Their alternate solution? Drive. Very fast. They asked the guy who had towed them to pull the car up to the top of the next hill. They rolled over the edge and about halfway down had enough speed to jump start the car into fifth. They were moving fast to tackle the uphill stretches until they happened upon construction. Cars were lined up behind a flagman while they waited their turn. Son #1 walked up to the drivers in front of him and explained their situation. Would the drivers let them push the car past them and get a run at the hill up ahead? No problem. Son #1 and the boy pushed as the buddy steered. They barely managed to crest the hill; as they headed down the other side, they heard cheering from the drivers behind them.
Fortunately, Alaska/then Canada doesn’t have much traffic. Sometimes none at all for hundreds of miles. More than once the kids pulled into a gas station, filled up the tank, and then pushed the car around and around the pumps until they could get enough speed to lurch the car into fifth gear. When they reached the Canadian/US border, they told their story to the border guards who laughed hysterically, but obligingly ordered all the motorhomes, cars with travel trailers, and even trucks loaded with goods to move aside to make room for the Nissan to circle the station in preparation for making it up the steepest hill of the 3,000 mile drive. “Parents grabbed their children and moved them to safety. The five border guards chanted rhythmically, ‘go, go, go’”. The car jumped into gear and attacked the hill, but the little vehicle with the big load slowed as it neared the top. The engine whined because of its low rpm.
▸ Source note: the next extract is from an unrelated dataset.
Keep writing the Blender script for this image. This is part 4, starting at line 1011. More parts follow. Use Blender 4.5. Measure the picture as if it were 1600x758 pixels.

Son #1 was patting the dashboard and whispering words of encouragement. “The car started to gain speed. I looked back and the guards were cheering, the people in the motor homes were clapping and waving. They were more excited than we were,” according to his journal. “Three hours later people would drive past us and honk or wave and give us thumbs up!”
In Montana they got their first speeding ticket: five dollars, paid in cash. When the highway patrolman heard their story, he radioed ahead to all the other police along I-15 and warned them the kids were coming–sometimes at 90 miles an hour to make the next hill. “Don’t stop ‘em. Just wave them through.” And every officer did, sometimes escorting the Nissan through traffic with their sirens screaming, clear through Montana, Idaho, and into our Kearns, Utah, driveway.
So that is the true story of how four kids in a little Nissan drove from Valdez, Alaska, to Salt Lake City, Utah, in fifth gear; and how good people watched out for them at every turn as they pushed their car in circles round gas pumps and traffic jams and mountain passes to get enough momentum to keep moving. And how those good folks in two different countries cheered the young strangers as the four adventurers sped downhill, straight for home. It just doesn’t get much better than that.